Let’s take a moment to savor the good news of the past year. The Federal Reserve took multiple proactive steps to further bolster the economy and 2010 saw a year of slow but continued growth. Additionally, we received two gifts from congress in the form of continued lower income tax rates through 2012 and a 2% decrease in Social Security tax withholdings for employees. This may reduce your SS taxes by as much as $2,136!1
The news has also been good for stocks. Despite early losses, the S&P turned around and closed the year – up 12.8%. The Dow Jones followed closely with an 11% return for the calendar year2.

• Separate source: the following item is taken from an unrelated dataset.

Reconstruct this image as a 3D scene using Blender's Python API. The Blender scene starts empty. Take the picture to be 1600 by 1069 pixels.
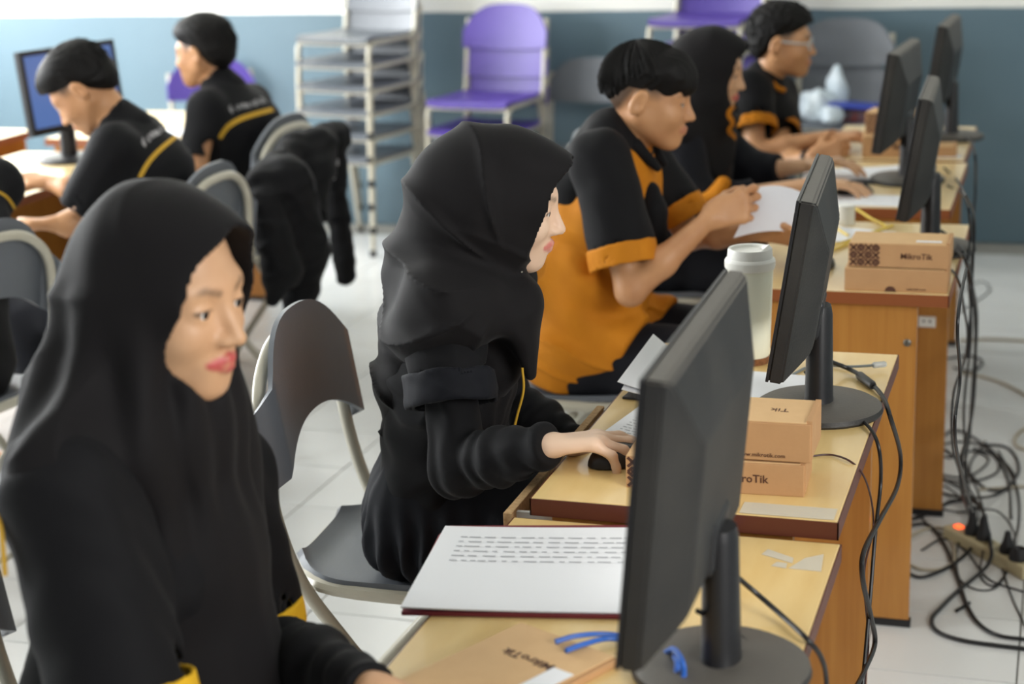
import bpy, bmesh, math, random
import numpy as np
from mathutils import Vector, Matrix
random.seed(7); np.random.seed(7)
SC = bpy.context.scene
COL = SC.collection
PI = math.pi

# ------------------------------------------------------------------ camera
FPX, YAW, PITCH, ROLL, CH = 2696.6, .3155, .2652, -.0343, 1.72
_F = Vector((-math.sin(YAW)*math.cos(PITCH), math.cos(YAW)*math.cos(PITCH), -math.sin(PITCH)))
_r = Vector((math.cos(YAW), math.sin(YAW), 0)); _u = _r.cross(_F)
_R = math.cos(ROLL)*_r + math.sin(ROLL)*_u
_U = -math.sin(ROLL)*_r + math.cos(ROLL)*_u
cd = bpy.data.cameras.new('camera'); cam = bpy.data.objects.new('camera', cd); COL.objects.link(cam)
cam.matrix_world = Matrix(((_R.x, _U.x, -_F.x, 0), (_R.y, _U.y, -_F.y, 0), (_R.z, _U.z, -_F.z, CH), (0, 0, 0, 1)))
cd.sensor_width = 36; cd.lens = FPX*36/1600; cd.clip_start = .05
cd.dof.use_dof = True; cd.dof.focus_distance = 2.85; cd.dof.aperture_fstop = 3.2
SC.camera = cam

# ------------------------------------------------------------------ light
SC.view_settings.view_transform = 'Standard'; SC.view_settings.look = 'None'
SC.view_settings.gamma = 1; SC.view_settings.use_curve_mapping = False
SC.view_settings.exposure = 0.0
W = bpy.data.worlds.new('world'); SC.world = W; W.use_nodes = True
W.node_tree.nodes['Background'].inputs[0].default_value = (.92, .97, 1.0, 1)
W.node_tree.nodes['Background'].inputs[1].default_value = 0.20
def area(name, loc, target, sx, sy, power, col):
    l = bpy.data.lights.new(name, 'AREA'); l.shape = 'RECTANGLE'; l.size = sx; l.size_y = sy; l.energy = power; l.color = col
    o = bpy.data.objects.new(name, l); COL.objects.link(o); o.location = loc
    o.rotation_euler = (Vector(target)-Vector(loc)).to_track_quat('-Z', 'Y').to_euler(); return o
# daylight through the three windows of the left wall and the two windows on the right, behind the photographer
for y, w in ((2.2, 150), (4.7, 165), (7.0, 175)):
    area('window_daylight', (-6.12, y, 1.9), (0, y, 1.0), 1.7, 1.5, w, (.97, .99, 1.0))
area('window_daylight', (2.5, 0.2, 2.3), (-1, 2.2, .9), 1.8, 1.3, 31, (1, .985, .96)).data.spread = math.radians(85)

# ------------------------------------------------------------------ helpers
def at(px, py, Y):
    """pixel of the 1600x1069 photograph -> point on the plane y = Y"""
    d = _F + (px-800)/FPX*_R - (py-534.5)/FPX*_U
    return Vector((0, 0, CH)) + d*(Y/d.y)
def on(px, py, Z):
    d = _F + (px-800)/FPX*_R - (py-534.5)/FPX*_U
    return Vector((0, 0, CH)) + d*((Z-CH)/d.z)
def inview(p):
    d = Vector(p)-Vector((0, 0, CH)); z = d.dot(_F)
    if z < .1: return False
    return -60 < 800+FPX*d.dot(_R)/z < 1660 and -60 < 534.5-FPX*d.dot(_U)/z < 1130

def srgb(r, g, b):
    f = lambda c: (c/255/12.92 if c/255 <= .04045 else ((c/255+.055)/1.055)**2.4)
    return (f(r), f(g), f(b))
MATS = {}
def mat(name, col, rough=.6, metal=0, noise=None, bump=None, spec=.5, sheen=0, trans=0, emit=None, coat=0, stretch=(1, 1, 1)):
    """procedural principled material; noise=(scale, other colour, contrast), bump=(scale, strength)"""
    if name in MATS: return MATS[name]
    m = bpy.data.materials.new(name); m.use_nodes = True; N = m.node_tree.nodes; L = m.node_tree.links
    p = N['Principled BSDF']; p.inputs['Base Color'].default_value = (*col, 1)
    p.inputs['Roughness'].default_value = rough; p.inputs['Metallic'].default_value = metal
    p.inputs['Specular IOR Level'].default_value = spec
    if sheen: p.inputs['Sheen Weight'].default_value = sheen; p.inputs['Sheen Roughness'].default_value = .5
    if coat: p.inputs['Coat Weight'].default_value = coat
    if trans: p.inputs['Transmission Weight'].default_value = trans
    if emit: p.inputs['Emission Color'].default_value = (*emit[0], 1); p.inputs['Emission Strength'].default_value = emit[1]
    if noise or bump:
        tc = N.new('ShaderNodeTexCoord'); mp = N.new('ShaderNodeMapping'); L.new(tc.outputs['Object'], mp.inputs[0])
        mp.inputs['Scale'].default_value = stretch
    if noise:
        n = N.new('ShaderNodeTexNoise'); n.inputs['Scale'].default_value = noise[0]; n.inputs['Detail'].default_value = 5
        L.new(mp.outputs[0], n.inputs['Vector'])
        r = N.new('ShaderNodeValToRGB'); c = noise[2]
        r.color_ramp.elements[0].position = .5-c; r.color_ramp.elements[1].position = .5+c
        r.color_ramp.elements[0].color = (*col, 1); r.color_ramp.elements[1].color = (*noise[1], 1)
        L.new(n.outputs[0], r.inputs[0]); L.new(r.outputs[0], p.inputs['Base Color'])
    if bump:
        n = N.new('ShaderNodeTexNoise'); n.inputs['Scale'].default_value = bump[0]; n.inputs['Detail'].default_value = 4
        L.new(mp.outputs[0], n.inputs['Vector'])
        b = N.new('ShaderNodeBump'); b.inputs['Strength'].default_value = bump[1]; b.inputs['Distance'].default_value = .01
        L.new(n.outputs[0], b.inputs['Height']); L.new(b.outputs[0], p.inputs['Normal'])
    MATS[name] = m; return m

def tag(o, label=None, cat=None, group=None, kind=None):
    if label: o['label'] = label
    if cat: o['category'] = cat
    if group: o['group'] = group
    if kind: o['kind'] = kind
    return o
def link(name, me, m=None, parent=None):
    o = bpy.data.objects.new(name, me); COL.objects.link(o)
    if m is not None and me is not None and not me.materials: me.materials.append(m)
    if parent is not None: o.parent = parent
    return o
def empty(name, loc=(0, 0, 0), rz=0):
    o = bpy.data.objects.new(name, None); COL.objects.link(o); o.location = loc; o.rotation_euler = (0, 0, rz); o.empty_display_size = .1
    return o
def copy_tree(o, parent=None):
    c = o.copy(); COL.objects.link(c); c.parent = parent
    for ch in list(o.children): copy_tree(ch, c)
    return c

def catmull(pts, n=8, closed=False):
    P = [Vector(p) for p in pts]; out = []; N = len(P)
    rng = range(N if closed else N-1)
    for i in rng:
        p0 = P[(i-1) % N] if closed or i > 0 else P[0]*2-P[1]
        p1 = P[i]; p2 = P[(i+1) % N]
        p3 = P[(i+2) % N] if closed or i+2 < N else p2*2-p1
        for k in range(n):
            t = k/n
            out.append(.5*((2*p1)+(p2-p0)*t+(2*p0-5*p1+4*p2-p3)*t*t+(3*p1-p0-3*p2+p3)*t**3))
    if not closed: out.append(P[-1])
    return out
def roundpath(pts, rad, n=6):
    """polyline with its corners rounded by radius rad"""
    P = [Vector(p) for p in pts]; out = [P[0]]
    for i in range(1, len(P)-1):
        a = P[i-1]-P[i]; b = P[i+1]-P[i]; r = min(rad, a.length*.49, b.length*.49)
        s = P[i]+a.normalized()*r; e = P[i]+b.normalized()*r
        for k in range(n+1):
            t = k/n; out.append(s*(1-t)**2+P[i]*2*t*(1-t)+e*t*t)
    out.append(P[-1]); return out

class MB:
    """collects shapes into one mesh"""
    def __init__(s): s.v = []; s.f = []; s.mi = []; s.cur = 0
    def add(s, v, f):
        o = len(s.v); s.v += [tuple(x) for x in v]; s.f += [tuple(i+o for i in q) for q in f]; s.mi += [s.cur]*len(f); return s
    def box(s, x0, x1, y0, y1, z0, z1, bev=0, M=None):
        if bev:
            bm = bmesh.new(); bmesh.ops.create_cube(bm, size=1)
            for v in bm.verts: v.co = Vector(((x0+x1)/2+v.co.x*(x1-x0), (y0+y1)/2+v.co.y*(y1-y0), (z0+z1)/2+v.co.z*(z1-z0)))
            bmesh.ops.bevel(bm, geom=list(bm.edges), offset=bev, segments=2, affect='EDGES', profile=.5)
            bm.verts.index_update(); V = [v.co.copy() for v in bm.verts]; Fc = [[v.index for v in f.verts] for f in bm.faces]; bm.free()
        else:
            V = [Vector(p) for p in ((x0, y0, z0), (x1, y0, z0), (x1, y1, z0), (x0, y1, z0), (x0, y0, z1), (x1, y0, z1), (x1, y1, z1), (x0, y1, z1))]
            Fc = [(0, 3, 2, 1), (4, 5, 6, 7), (0, 1, 5, 4), (1, 2, 6, 5), (2, 3, 7, 6), (3, 0, 4, 7)]
        if M is not None: V = [M @ p for p in V]
        return s.add(V, Fc)
    def tube(s, path, r, n=10, closed=False, cap=True):
        P = [Vector(p) for p in path]; N = len(P); V = []; F = []
        rr = r if hasattr(r, '__len__') else [r]*N
        t = (P[1]-P[0]).normalized(); a = Vector((0, 0, 1)) if abs(t.z) < .9 else Vector((1, 0, 0))
        nx = t.cross(a).normalized()
        for i in range(N):
            if closed: tt = P[(i+1) % N]-P[i-1]
            else: tt = P[min(i+1, N-1)]-P[max(i-1, 0)]
            if tt.length < 1e-9: tt = t
            tt.normalize(); nx = (nx-tt*nx.dot(tt)).normalized(); ny = tt.cross(nx)
            for k in range(n):
                an = 2*PI*k/n; V.append(P[i]+(nx*math.cos(an)+ny*math.sin(an))*rr[i])
        for i in range(N if closed else N-1):
            j = (i+1) % N
            for k in range(n):
                F.append((i*n+k, i*n+(k+1) % n, j*n+(k+1) % n, j*n+k))
        if cap and not closed: F += [tuple(range(n))[::-1], tuple((N-1)*n+k for k in range(n))]
        return s.add(V, F)
    def lathe(s, prof, n=32, M=None):
        V = []; F = []; m = len(prof)
        for r, z in prof:
            for k in range(n):
                a = 2*PI*k/n; V.append(Vector((r*math.cos(a), r*math.sin(a), z)))
        for i in range(m-1):
            for k in range(n): F.append((i*n+k, i*n+(k+1) % n, (i+1)*n+(k+1) % n, (i+1)*n+k))
        F += [tuple(range(n))[::-1], tuple((m-1)*n+k for k in range(n))]
        if M is not None: V = [M @ p for p in V]
        return s.add(V, F)
    def prism(s, poly, z0, z1, M=None):
        n = len(poly); V = [Vector((x, y, z0)) for x, y in poly]+[Vector((x, y, z1)) for x, y in poly]
        F = [tuple(range(n))[::-1], tuple(range(n, 2*n))]+[(i, (i+1) % n, n+(i+1) % n, n+i) for i in range(n)]
        if M is not None: V = [M @ p for p in V]
        return s.add(V, F)
    def grid(s, nu, nv, fn, thick=0, nrm=None):
        """surface fn(u,v) with thickness along -normal"""
        P = [[Vector(fn(i/nu, j/nv)) for j in range(nv+1)] for i in range(nu+1)]
        V = [p for row in P for p in row]; w = nv+1
        F = [(i*w+j, (i+1)*w+j, (i+1)*w+j+1, i*w+j+1) for i in range(nu) for j in range(nv)]
        if thick:
            Nn = []
            for i in range(nu+1):
                for j in range(nv+1):
                    du = P[min(i+1, nu)][j]-P[max(i-1, 0)][j]; dv = P[i][min(j+1, nv)]-P[i][max(j-1, 0)]
                    nn = du.cross(dv); Nn.append(nn.normalized() if nn.length > 1e-12 else Vector((0, 0, 1)))
            o = len(V); V = V+[V[k]-Nn[k]*thick for k in range(o)]
            F += [tuple(reversed([q+o for q in f])) for f in F]
            b = [(i, 0) for i in range(nu)]+[(nu, j) for j in range(nv)]+[(nu-i, nv) for i in range(nu)]+[(0, nv-j) for j in range(nv)]
            ids = [i*w+j for i, j in b]
            for k in range(len(ids)):
                a, c = ids[k], ids[(k+1) % len(ids)]; F.append((c, a, a+o, c+o))
        return s.add(V, F)
    def mesh(s, name, smooth=False, angle=None):
        me = bpy.data.meshes.new(name); me.from_pydata(s.v, [], s.f); me.validate()
        if any(s.mi) and len(s.mi) == len(me.polygons): me.polygons.foreach_set('material_index', s.mi)
        bm = bmesh.new(); bm.from_mesh(me); bmesh.ops.recalc_face_normals(bm, faces=bm.faces)
        if smooth:
            for f in bm.faces: f.smooth = True
            for e in bm.edges:
                if len(e.link_faces) == 2 and e.calc_face_angle(0) > (angle or .7): e.smooth = False
        bm.to_mesh(me); bm.free(); return me
    def build(s, name, m, parent=None, smooth=False, angle=None):
        me = s.mesh(name, smooth, angle)
        for x in (m if isinstance(m, (list, tuple)) else [m]): me.materials.append(x)
        return link(name, me, None, parent)
def text_mesh(s, size, name='lettering', depth=.0002, bold=False):
    c = bpy.data.curves.new(name, 'FONT'); c.body = s; c.size = size; c.extrude = depth; c.align_x = 'CENTER'; c.align_y = 'CENTER'
    c.resolution_u = 2
    if bold: c.offset = size*.012
    o = bpy.data.objects.new('tmp_text', c); COL.objects.link(o)
    bpy.context.view_layer.update()
    me = bpy.data.meshes.new_from_object(o.evaluated_get(bpy.context.evaluated_depsgraph_get()))
    bpy.data.objects.remove(o); bpy.data.curves.remove(c); me.name = name; me.materials.clear(); return me
def frame(loc, xa, ya):
    """matrix with local x along xa, y along ya (orthogonalised)"""
    x = Vector(xa).normalized(); z = x.cross(Vector(ya)).normalized(); y = z.cross(x)
    return Matrix(((x.x, y.x, z.x, loc[0]), (x.y, y.y, z.y, loc[1]), (x.z, y.z, z.z, loc[2]), (0, 0, 0, 1)))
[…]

It’s important to note that the stock market often runs ahead of economic fundamentals and all are watching carefully to see if this growth is sustainable. Such economic stimulus brings a strong likelihood of increases in interest rates, which in turn impacts consumer and business borrowing costs and can hurt bond values, particularly longer term bonds.
Beware Overconfidence
After 2 good years in the stock markets, it’s tempting to blank out those painful memories of 2008. Once again, many seek that elusive pot of gold at the end of the rainbow.

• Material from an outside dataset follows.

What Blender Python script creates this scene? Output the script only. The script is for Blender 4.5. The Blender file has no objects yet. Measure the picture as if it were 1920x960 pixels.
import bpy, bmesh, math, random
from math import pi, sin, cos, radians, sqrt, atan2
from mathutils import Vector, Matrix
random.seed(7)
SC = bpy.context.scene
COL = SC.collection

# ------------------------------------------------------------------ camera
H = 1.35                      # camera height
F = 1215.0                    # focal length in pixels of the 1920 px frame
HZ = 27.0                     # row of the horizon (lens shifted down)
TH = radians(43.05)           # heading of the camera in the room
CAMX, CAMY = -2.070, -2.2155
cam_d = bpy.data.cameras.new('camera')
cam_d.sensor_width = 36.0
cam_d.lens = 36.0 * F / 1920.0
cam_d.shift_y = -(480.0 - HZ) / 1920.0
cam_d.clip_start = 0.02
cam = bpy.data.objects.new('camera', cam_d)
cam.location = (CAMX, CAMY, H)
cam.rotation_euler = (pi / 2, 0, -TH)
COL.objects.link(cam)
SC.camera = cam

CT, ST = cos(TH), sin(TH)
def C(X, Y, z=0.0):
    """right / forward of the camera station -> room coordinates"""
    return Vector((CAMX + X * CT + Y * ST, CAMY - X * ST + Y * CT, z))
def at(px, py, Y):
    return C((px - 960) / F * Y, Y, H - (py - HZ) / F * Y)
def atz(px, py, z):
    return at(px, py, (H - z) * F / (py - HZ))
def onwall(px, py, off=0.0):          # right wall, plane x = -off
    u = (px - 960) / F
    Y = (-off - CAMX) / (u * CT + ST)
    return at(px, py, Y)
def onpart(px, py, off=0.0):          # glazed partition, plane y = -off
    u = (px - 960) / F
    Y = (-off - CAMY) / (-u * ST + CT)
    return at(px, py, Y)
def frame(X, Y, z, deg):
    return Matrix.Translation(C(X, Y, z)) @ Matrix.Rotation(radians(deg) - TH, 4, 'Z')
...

Remember that in attempting to predict the future, the key is not simply making one correct prediction, it’s also correctly predicting all of the interacting (and unintended) consequences. Would you ever have imagined that Citigroup would ever trade for less than $1 per share? That GM would file bankruptcy? That graduating law students would be unable to get jobs or CFO’s would be unemployable?

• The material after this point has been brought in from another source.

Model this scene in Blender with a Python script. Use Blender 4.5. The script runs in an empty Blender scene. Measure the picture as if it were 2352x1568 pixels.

No – it’s not our intent to spoil the good news – just to temper it with a dose of common sense. Investing is exciting and can have great rewards! But financial success depends more on consistently managing the basics. Don’t overspend, pay off debts and add more to your investment accounts. If you qualify for the Social Security savings – don’t waste it! Take opportunities that are handed to you and use them for the things that are most important.
1 If your employment income equals the Social Security maximum wage base of $106,800, the 2% savings equals $2,136.
2Source: Standard & Poor’s. The S&P 500, Dow Jones Industrials, and Nasdaq Composite are unmanaged indexes. It is not possible to invest directly in an index. Past performance is no guarantee of future results. Dividends are not included.